No version of a city is permanent. I went back to Montreal a few months ago. A last-minute email from the publisher that distributes and markets my books in Canada: they were sorry for the short notice, they said, and they knew I’d only just returned from that literary festival in Calgary, but another author had dropped out of a lecture series, and would I like to fill in? I boarded a plane and flew north.

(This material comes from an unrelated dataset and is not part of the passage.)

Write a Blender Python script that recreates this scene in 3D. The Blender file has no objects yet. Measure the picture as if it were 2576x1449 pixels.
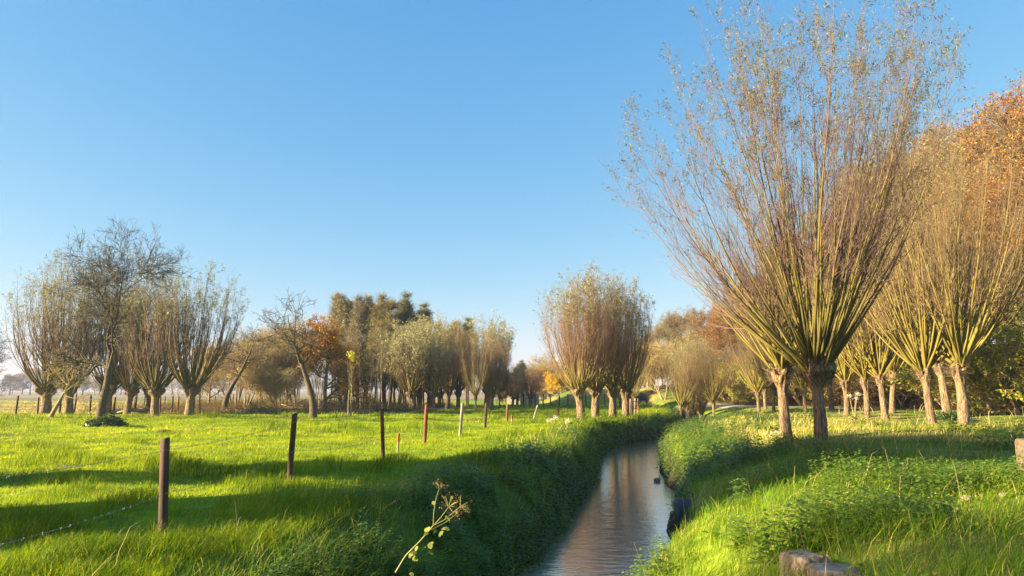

It was October, the heat of summer long gone but the snow not yet falling, a bright windy day. I landed in the late afternoon and my event wasn’t until the following morning, so I spent some time wandering; up Rue McGill to Paragraphe Bookstore, where I’d spent a great deal of time browsing when I’d lived there. Down to the massive Chapters and Indigo stores on St. Catherine. Back up McGill to the edge of the university campus. It was the end of the afternoon, wind moving in the trees. The city was beautiful and the air was bright all around me. This wasn’t the grim city of my memories: I was walking, I realized, through Dominique’s Montreal.